A year ago, before the Aero India 2007 show in Bangalore in February, a series of articles referring to ''DRDO's duds'', run almost like a campaign, adorned the pages of a national daily, hammering the DRDO with some truths and some half-truths. This year, just before the DefExpo2008 in New Delhi, beginning 16 February, we see another attack on the DRDO for its supposedly miserable performance in developing the Light Combat Aircraft (LCA), the Tejas in another leading national daily.
A recent report in a leading national daily calls upon defence minister A K Antony to ''take a close look at the fighter which typifies all that is wrong with defence projects in India''. Then it proceeds to list ''all that is wrong with defence projects in India''.

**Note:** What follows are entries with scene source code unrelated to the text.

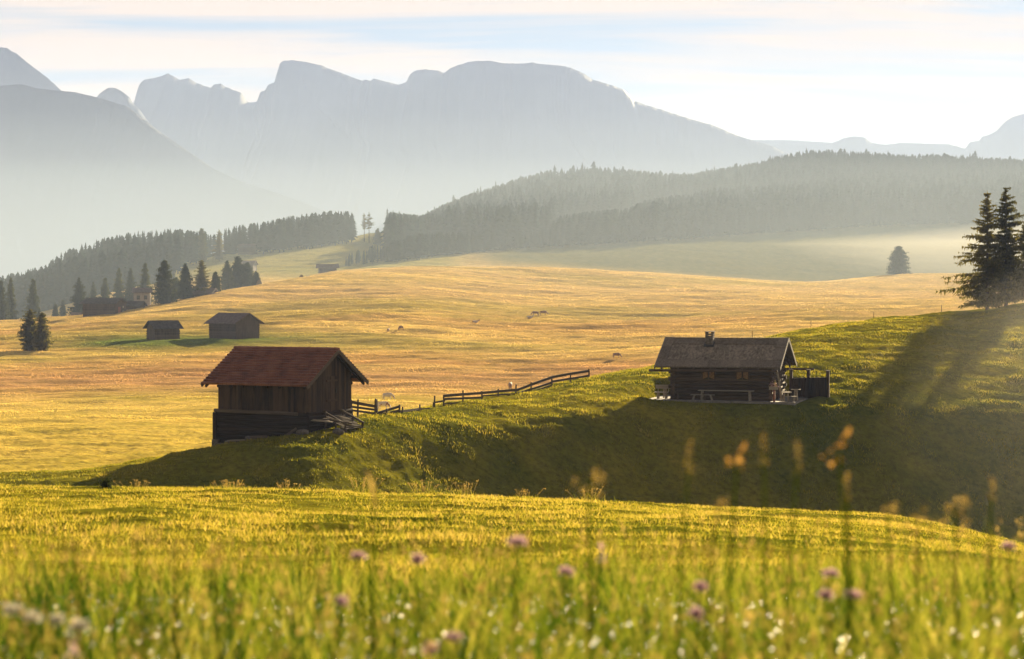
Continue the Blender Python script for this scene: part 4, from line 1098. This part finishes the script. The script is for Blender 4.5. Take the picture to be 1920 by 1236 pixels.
parts.append(blades(n, (x, y), np.clip((.07 + .06*rng.random(n))*(1 + 1.3*den), .03, .34), .030 + .022*rng.random(n), 2, .6, np.clip(.36 + .5*den + rng.normal(0, .12, n), 0, 1), 2))
TS = np.array([0, .35, .7, 1]); TC = np.array([(.065, .08, .007), (.175, .17, .013), (.355, .28, .026), (.53, .38, .08)])
def tcol(t): return np.stack([np.interp(t, TS, TC[:, k]) for k in range(3)], -1)
def turf_obj(name, parts, cols, label):
    Vs, Qs, Ts, To = [], [], [], []; nb = 0
    for (V, Q, T, t), c in zip(parts, cols):
        Vs.append(V); Qs.append(Q + nb); Ts.append(T + nb); nb += len(V)
        c = tcol(t) if c is None else c
        To.append(np.concatenate([c, np.ones((len(c), 1))], -1))
    Qs = np.concatenate(Qs); Ts = np.concatenate(Ts)
    me = np_mesh(name, np.concatenate(Vs), [f for f in (Qs, Ts) if len(f)], [M['turf']], smooth=True)
    a = me.attributes.new('turf', 'FLOAT_COLOR', 'POINT'); a.data.foreach_set('color', np.concatenate(To).astype(np.float32).ravel())
    return tag(link(name, me), label, 'grass', kind='stuff')
turf_obj('meadow_grass', parts, [None, None], 'short dewy pasture grass on the near knoll and hill')
# the uncut far meadow: pale stalks that let the low sun through
n = 640000; u = rng.uniform(-120, 2000, n); r = 112*np.exp(rng.random(n)**.9*np.log(760/112.)); x, y = (u-U0)/F*r, r
zv = V0 - ground(x, y)/y*F; ok = (r > np.interp(u, US, rc) + 12)
den = fbm(x*.05, y*.11, 4, .6) + .5*fbm(x*.35, y*.5, 2); ok &= rng.random(n) < .5 + 1.3*den
for bx0, bw_ in ((-53.0, 380), (-66.2, 378)): ok &= ~((np.abs(x - bx0) < 7) & (np.abs(y - bw_) < 6))
x, y, den, u, r = x[ok], y[ok], den[ok], u[ok], r[ok]; n = len(x)
i_ = np.clip(np.searchsorted(R, y), 0, len(R)-1); j_ = np.clip(np.searchsorted(US, u), 0, len(US)-1)
fc = colr[i_, j_]*(1 + rng.normal(0, .12, n) + .30*den)[:, None]
bl = blades(n, (x, y), np.clip((.07 + .09*rng.random(n))*(1 + 1.1*den)*np.clip(y/320, .3, 1.1), .03, .35), (.07 + .07*rng.random(n))*(.12 + y/420), 1, .5, np.zeros(n), 8)
turf_obj('far_meadow_grass', [bl], [np.repeat(np.clip(fc, .01, .8), 3, axis=0)], 'dry golden grass of the far meadow')

# tall grass in front of the camera
parts = []
n = 70000; x, y = sample(n, 3.6, 12.5, um=260, p=.7); den = fbm(x*2.6, y*1.5, 3, .6)*1.35
u = U0 + F*x/y; right = sstep(200, 1900, u)
tall = np.exp(-((y - 6.5)/4.2)**2)
keep = rng.random(n) < .62 + .9*den; x, y, den, tall, right = x[keep], y[keep], den[keep], tall[keep], right[keep]; n = len(x)
parts.append(blades(n, (x, y), np.clip((.16 + .26*rng.random(n))*(.55 + .45*tall)*(1 + .5*den)*(.9 + .25*right), .1, .62), .0045 + .004*rng.random(n), 4, .55, np.clip(.34 + .6*den + rng.normal(0, .24, n) + .10*right, 0, 1), 3))
n = 11000; x, y = sample(n, 3.8, 11, um=260, p=.7)           # broad leaves
parts.append(blades(n, (x, y), .14 + .20*rng.random(n), .014 + .016*rng.random(n), 4, .9, np.clip(.12 + rng.normal(0, .2, n), 0, 1), 4))
n = 2600; x, y = sample(n, 4.2, 12, um=260, p=.9)           # thin tall stems
parts.append(blades(n, (x, y), .40 + .30*rng.random(n), .0035 + .002*rng.random(n), 5, .3, np.clip(.45 + rng.normal(0, .35, n), 0, 1), 5))
cu = rng.uniform(-200, 2100, 420); cr = rng.uniform(4.6, 10.5, 420); k_ = rng.integers(8, 22, 420)
x = np.repeat((cu-U0)/F*cr, k_) + rng.normal(0, .022, k_.sum()); y = np.repeat(cr, k_) + rng.normal(0, .03, k_.sum()); n = len(x)
ct = np.where(rng.random(420) < .65, rng.uniform(0, .25, 420), rng.uniform(.7, 1, 420)); chh = rng.uniform(.28, .60, 420)
parts.append(blades(n, (x, y), np.repeat(chh, k_)*rng.uniform(.7, 1.1, n), .006 + .006*rng.random(n), 4, .35, np.clip(np.repeat(ct, k_) + rng.normal(0, .08, n), 0, 1), 6))
cu = rng.uniform(-200, 2100, 95); cr = rng.uniform(4.6, 8.5, 95); k_ = rng.integers(6, 14, 95)
x = np.repeat((cu-U0)/F*cr, k_) + rng.normal(0, .03, k_.sum()); y = np.repeat(cr, k_) + rng.normal(0, .03, k_.sum()); n = len(x)
parts.append(blades(n, (x, y), np.repeat(rng.uniform(.30, .52, 95), k_)*rng.uniform(.6, 1.1, n), .012 + .012*rng.random(n), 4, .5, np.zeros(n), 7))
grass_obj('tall_grass', parts, M['fgrass'], 'tall blurred meadow grass close to the camera')
# small loose panicles over the tall grass
n = 1300; x, y = sample(n, 4.2, 11, um=260, p=.8); z0 = ground(x, y) + .26 + .28*rng.random(n)
V = []; T = []
for k in range(n):
    c = np.array([x[k], y[k], z0[k]]); L = rng.uniform(.03, .09)
    for j in range(7):
        q = c + np.array([rng.normal(0, .006), rng.normal(0, .006), L*j/7]); a = rng.normal(0, .0065, (3, 3)); i = len(V); V += [q+a[0], q+a[1], q+a[2]]; T.append((i, i+1, i+2))
me = np_mesh('grass_panicles', np.array(V), np.array(T), [M['seed']]); a_ = me.attributes.new('tone', 'FLOAT', 'POINT'); a_.data.foreach_set('value', np.repeat(rng.random(n), 21).astype(np.float32))
tag(link('grass_panicles', me), 'loose reddish grass panicles over the tall grass', 'grass', kind='stuff')
# dew
m, nt, out = new_mat('dew'); p_ = N(nt, 'ShaderNodeBsdfPrincipled', Roughness=.25, IOR=1.33); p_.inputs['Base Color'].default_value = (1, .97, .85, 1); p_.inputs['Transmission Weight'].default_value = 1.0
nt.links.new(p_.outputs[0], out.inputs['Surface']); M['dew'] = m
bm = bmesh.new(); bmesh.ops.create_icosphere(bm, subdivisions=2, radius=1); sv = np.array([v.co[:] for v in bm.verts]); sf = np.array([[v.index for v in f.verts] for f in bm.faces]); bm.free()
n = 2900; x, y = sample(n, 4.0, 10.5, um=150, p=.6); z0 = ground(x, y) + .10 + .30*rng.random(n)*np.exp(-((y-6)/4.)**2)
V = (sv[None]*(.0026 + .0050*rng.random(n)**2.2)[:, None, None] + np.stack([x, y, z0], -1)[:, None]).reshape(-1, 3)
T = (sf[None] + (np.arange(n)*len(sv))[:, None, None]).reshape(-1, 3)
tag(link('dew_drops', np_mesh('dew_drops', V, T, [M['dew']], smooth=True)), 'glittering dew drops on the tall grass', 'dew', kind='stuff')

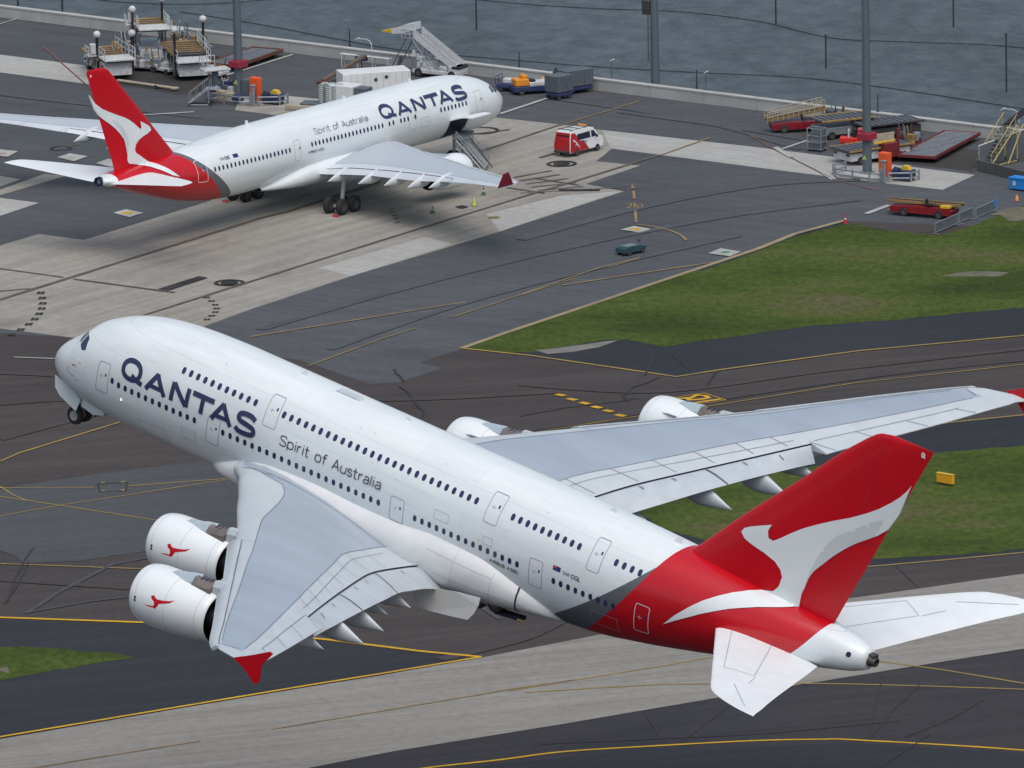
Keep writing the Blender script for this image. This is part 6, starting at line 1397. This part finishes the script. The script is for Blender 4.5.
# ---- baggage carts and tugs by the wall
def dolly(name, px, yaw, label, col, L=3.2, W_=1.7, top=None, load=None, group='baggage carts by the sea wall'):
    t = thing(name, label, 'baggage cart', G(*px), yaw, group); b = MB(); b.box((0, 0, .5), (L, W_, .28)); b.box((0, 0, .7), (L * .96, W_ * .94, .08)); b.cyl((L / 2, 0, .45), (L / 2 + 1.0, 0, .35), .05); part(b, 'bed', col, t)
    wheels(t, [(x, s * W_ * .42) for x in (-L * .36, L * .36) for s in (-1, 1)], .24, .16)
    if top == 'cage':
        b = MB(); 
        for s in (-1, 1):
            b.box((0, s * W_ / 2, 1.45), (L, .05, 1.4)); [b.box((-L / 2 + k * L / 6, s * (W_ / 2 + .04), 1.45), (.06, .05, 1.45)) for k in range(7)]
        b.box((-L / 2, 0, 1.45), (.05, W_, 1.4)); b.box((0, 0, 2.18), (L * 1.02, W_ * 1.04, .07)); part(b, 'cage', GR, t); b = MB(); b.box((0, 0, .95), (L * .8, W_ * .8, .45)); part(b, 'load', EW, t)
    if top == 'rails': b = MB(); rail(b, [(-L / 2, -W_ / 2, .7), (-L / 2, W_ / 2, .7)], .7, post=.8); part(b, 'end_rail', col, t)
    if load: b = MB(); [b.box(l[0], l[1], 0) for l in load[1]]; part(b, 'load', load[0], t)
    return t
dolly('baggage_dolly', (517, 91), YU + .25, 'low dark blue baggage dolly nearest the parked nose', EB, 3.6, 1.7, 'rails', (EW, [((-.8, 0, .95), (.9, .9, .4))]))
t = thing('baggage_tug', 'orange and white baggage tug with navy skirt between dolly and carts', 'baggage tug', G(534, 93), YU + .95)
b = MB(); b.box((0, 0, .55), (4.2, 1.5, .5), 0); part(b, 'skirt', EB, t); b = MB(); b.box((.7, 0, .95), (2.6, 1.4, .35)); part(b, 'body', EW, t); b = MB(); b.box((-1.3, 0, 1.15), (1.3, 1.4, .6)); b.box((-1.0, 0, 1.6), (.5, 1.1, .4)); part(b, 'hood', ORN, t); b = MB(); b.box((-.2, 0, 1.2), (.5, .9, .25)); b.cyl((-.5, 0, 1.2), (-.65, 0, 1.7), .03); part(b, 'seat', BK, t); wheels(t, [(-1.4, -.7), (1.4, -.7), (-1.4, .7), (1.4, .7)], .3, .25)
dolly('mesh_cart', (559, 98.5), YV - .15, 'grey mesh sided cart standing nearer the camera than its twin', EB, 1.9, 1.6, 'cage'); dolly('mesh_cart', (575, 92.5), YV - .3, 'grey mesh sided cart close to the wall, half behind its twin', EB, 2.9, 1.7, 'cage')
t = thing('baggage_tug', 'small orange tug half hidden behind the mesh sided carts', 'baggage tug', G(553, 88), YU + .6); b = MB(); b.box((0, 0, .7), (2.2, 1.2, .55)); part(b, 'body', ORN, t); b = MB(); b.box((.3, 0, 1.25), (.6, .9, .5)); b.sphere((.3, 0, 1.75), .16); part(b, 'seat', BK, t); wheels(t, [(-.7, -.6), (.7, -.6), (-.7, .6), (.7, .6)], .28, .2)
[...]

The article points out that the LCA project was sanctioned in 1983 at a cost of Rs.560 crore; now, 25 years later, the cost has escalated to Rs.5,489.78 crore, even as the fighter remains another four years away from becoming fully operational.
That is damning. Sanctioned in 1983 and still not done! The conclusion that people are left to draw is that it was a complete waste investing in the indigenous development of the LCA. It would have been far simpler, cheaper, and safer (from the point of view of India's current defence needs) to have imported the aircraft from an American or European company – or maybe the Russians.
But that's not all. Intended or not, these campaigns end up drumming into our national psyche the stereotype of the inferior, shoddy, third-world DRDO versus technologically sophisticated Western aerospace companies.